July 2, 2010

Dana: intensely interested in my own country

The steamship America left Boston on July 2, 1856 en route to Liverpool. Among the passengers was Richard Henry Dana, Jr., who had spent two years before the mast in the previous decade, traveling ultimately to California. Despite this ample experience at sea, he had never been to Europe. He would stay on foreign soil for only about 41 days.

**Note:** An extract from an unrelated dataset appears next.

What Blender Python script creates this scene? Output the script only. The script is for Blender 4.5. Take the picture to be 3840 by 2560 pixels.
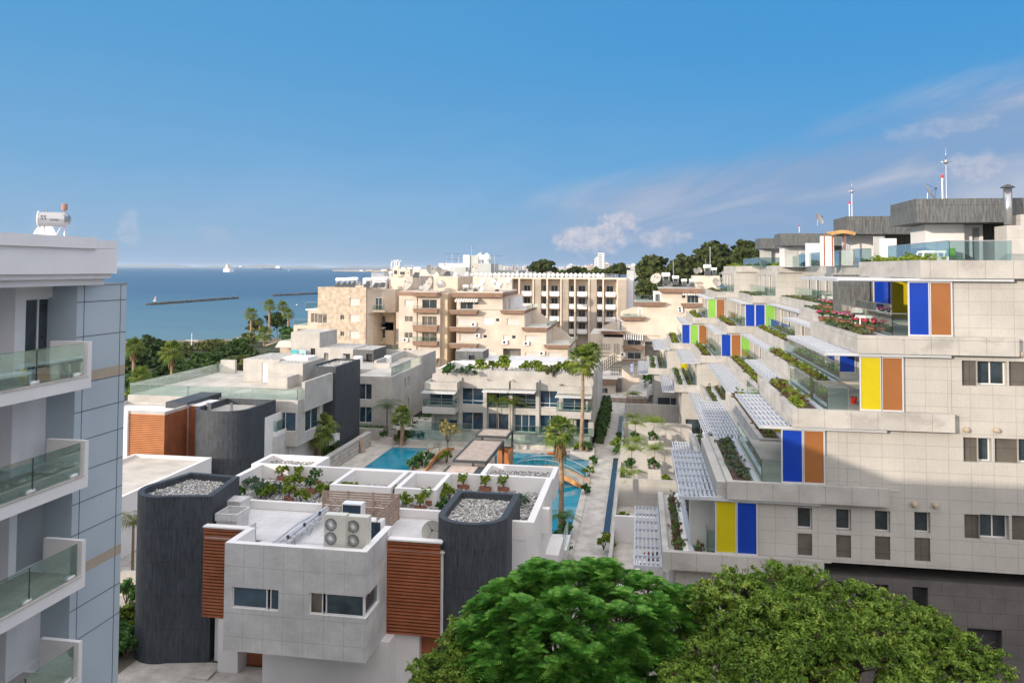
import bpy, math, random
import numpy as np
from mathutils import Vector, Matrix
S = bpy.context.scene
COL = S.collection
for o in list(bpy.data.objects): bpy.data.objects.remove(o)

# ---------------------------------------------------------------- camera
F, CX, YH, HCAM = 2900.0, 1920.0, 1006.0, 19.0
PITCH, YAW, ROLL = math.radians(2.0), math.radians(9.4), math.radians(0.3)
CYP = YH - F * math.tan(PITCH)
RC = Matrix.Rotation(YAW, 3, 'Z') @ Matrix.Rotation(math.pi / 2 + PITCH, 3, 'X') @ Matrix.Rotation(ROLL, 3, 'Z')
cam = bpy.data.objects.new('camera', bpy.data.cameras.new('camera'))
COL.objects.link(cam)
cam.matrix_world = Matrix.Translation((0, 0, HCAM)) @ RC.to_4x4()
cam.data.sensor_width = 36.0
cam.data.lens = F / 3840 * 36
cam.data.shift_y = (CYP - 1280) / 3840
cam.data.clip_start = 0.2
cam.data.clip_end = 120000
S.camera = cam

# ---------------------------------------------------------------- light
SUN_H = Vector((0.66, 0.75, 0)).normalized()
SUN_EL = math.radians(13.3)
to_sun = (-SUN_H * math.cos(SUN_EL) + Vector((0, 0, math.sin(SUN_EL)))).normalized()
sun = bpy.data.objects.new('sun', bpy.data.lights.new('sun', 'SUN'))
COL.objects.link(sun)
sun.data.energy = 3.5
sun.data.angle = math.radians(0.5)
sun.data.color = (1.0, 0.87, 0.72)
sun.rotation_euler = to_sun.to_track_quat('Z', 'Y').to_euler()
S.view_settings.view_transform = 'Standard'
S.view_settings.look = 'None'
S.view_settings.exposure = 0.36
S.view_settings.gamma = 1

W = bpy.data.worlds.new("World"); S.world = W; W.use_nodes = True
nt = W.node_tree; nd = nt.nodes; lk = nt.links
nd.clear()
def N_(t, **k):
    n = nd.new(t)
    for a, b in k.items():
        if a.startswith('i_'): n.inputs[a[2:].replace('_', ' ')].default_value = b
        else: setattr(n, a, b)
    return n
def mth(op, a, b=None, c=None, clamp=False):
    n = nd.new('ShaderNodeMath'); n.operation = op; n.use_clamp = clamp
    for i, v in enumerate((a, b, c)):
        if v is None: continue
        if isinstance(v, (int, float)): n.inputs[i].default_value = v
        else: lk.new(v, n.inputs[i])
    return n.outputs[0]
def mixc(f, a, b, mode='MIX'):
    n = nd.new('ShaderNodeMixRGB'); n.blend_type = mode
    for i, v in enumerate((f, a, b)):
        if isinstance(v, (int, float)): n.inputs[i].default_value = v
        elif isinstance(v, tuple): n.inputs[i].default_value = (*v, 1)
        else: lk.new(v, n.inputs[i])
    return n.outputs[0]
def sstep(x, a, b):
    n = nd.new('ShaderNodeMapRange'); n.interpolation_type = 'SMOOTHSTEP'; n.clamp = True
    lk.new(x, n.inputs[0]); n.inputs[1].default_value = a; n.inputs[2].default_value = b
    return n.outputs[0]
sky = N_('ShaderNodeTexSky', sky_type='NISHITA', sun_disc=False)
sky.sun_elevation = SUN_EL
sky.sun_rotation = math.atan2(to_sun.x, to_sun.y)
sky.air_density = 1.0; sky.dust_density = 0.4; sky.ozone_density = 2.5
tc = N_('ShaderNodeTexCoord')
sep = N_('ShaderNodeSeparateXYZ'); lk.new(tc.outputs['Generated'], sep.inputs[0])
az = mth('ARCTAN2', sep.outputs[0], sep.outputs[1])       # + to the right of +Y
el = mth('ARCSINE', sep.outputs[2])
hsv = N_('ShaderNodeHueSaturation', i_Saturation=1.28, i_Value=1.0, i_Hue=0.497); lk.new(sky.outputs[0], hsv.inputs['Color'])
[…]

Two of Dana's companions for the trip were Thomas Gold Appleton, the "prince of rattlers," and William Wetmore Story, who was abandoning the law to study art. The trio talked and told stories, making half-formed plans to co-author a book called Spray from the Paddlebox. Appleton, who was a frequent traveler to Europe and elsewhere, called it "one of the pleasantest passages I have made." Dana described it this way:

We started punctually at twelve, with a most beautiful day overhead and around us... and we went down the harbor in beautiful style — actually bound to Europe, — the Europe of my dreams, that I hardly dared believe I should ever see. But now that the time has come, I am so intensely interested in my own country, in the impending struggle between the free classes and the slave-power that I cannot conjure up a thought of England.

Dana was already a founding member of the Free Soil Party and served as the lawyer defending fugitive slave Anthony Burns. The majority of his career for the next decade after his European trip was devoted to the anti-slavery cause, often serving as a pro bono lawyer for fugitive slaves.

1 comment:

  1. Amazing book "Two Years Before The Mast" and made more interesting knowing he kind of person he was. Thank you for sharing this.